Although the separation of the olive oil from the rest of the olive components is made in different stages of the elaboration process, it is necessary to make one more separation to eliminate the last possible impurities.

This operation is called filtering or filtration and is carried out by filtering the olive oil through a filter material (usually diatomaceous earths.) It is an expensive process because of the lost of olive oil, but it is very beneficial since all the impurities that may ferment in the container and produce undesirable flavours and smells are eliminated.



After being filtering, the olive oil certified by the Regulatory Council is sent to tanks where the olive oil is bottled depending on the market needs. For doing that, all the olive oil mills and bottling companies inscribed in th Regulatory Council have a very automated installations which favour the speed and efficiency of the filled and closed of the bottles avoiding the excessive handled and aeration of the olive oil.
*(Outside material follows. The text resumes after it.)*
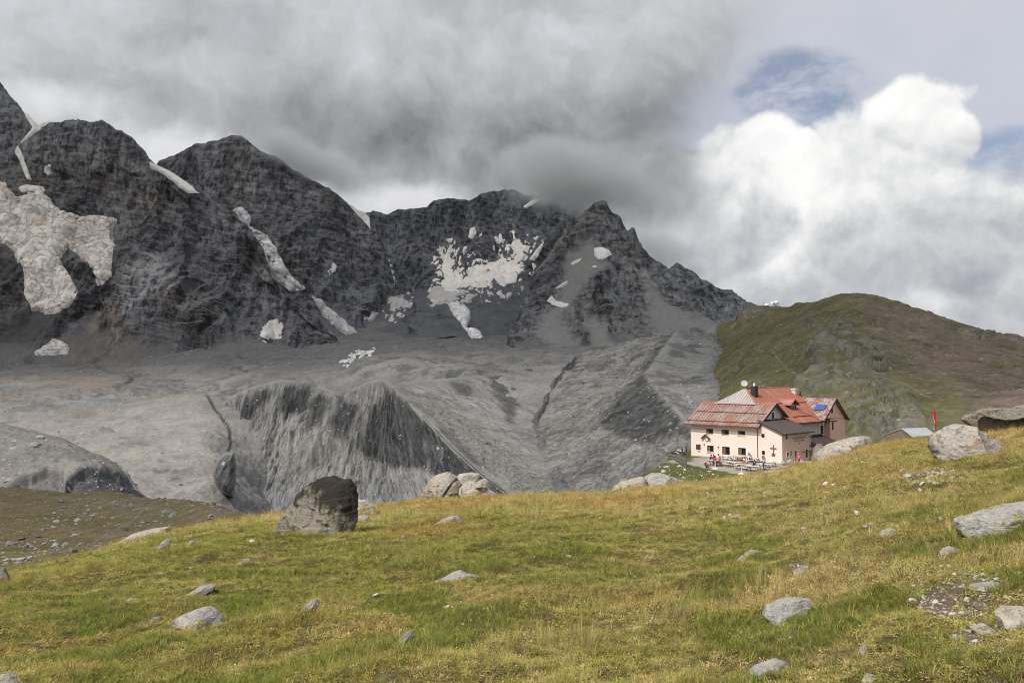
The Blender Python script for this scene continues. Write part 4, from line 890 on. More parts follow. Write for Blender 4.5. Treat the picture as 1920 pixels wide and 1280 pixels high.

The Regulatory Council has control instruments for guaranteeing the traceability of the extra-virgin olive oil DO Sierra de Segura. One of these instruments is the numbered back-label, which is made specially by the Real Fábrica de Moneda y Timbre (the organisation responsible for producing Spanish banknotes and stamps) and which has three security measures. The back-labels are distributed by the Regulatory Council to check the quantity of olive oil used by each company, so they cannot exceed the certified quantity they have.

Another mechanism is the pressure detectors which are installed in the tanks. They calculate periodically the volume of olive oil and this information is sent on-line to the Regulatory Council. With this measure, they will know the movements of the certified olive oils and when olive oil DO Sierra de Segura is being bottled. This knowledge favours and optimises the inspection activity of the Regulatory Council.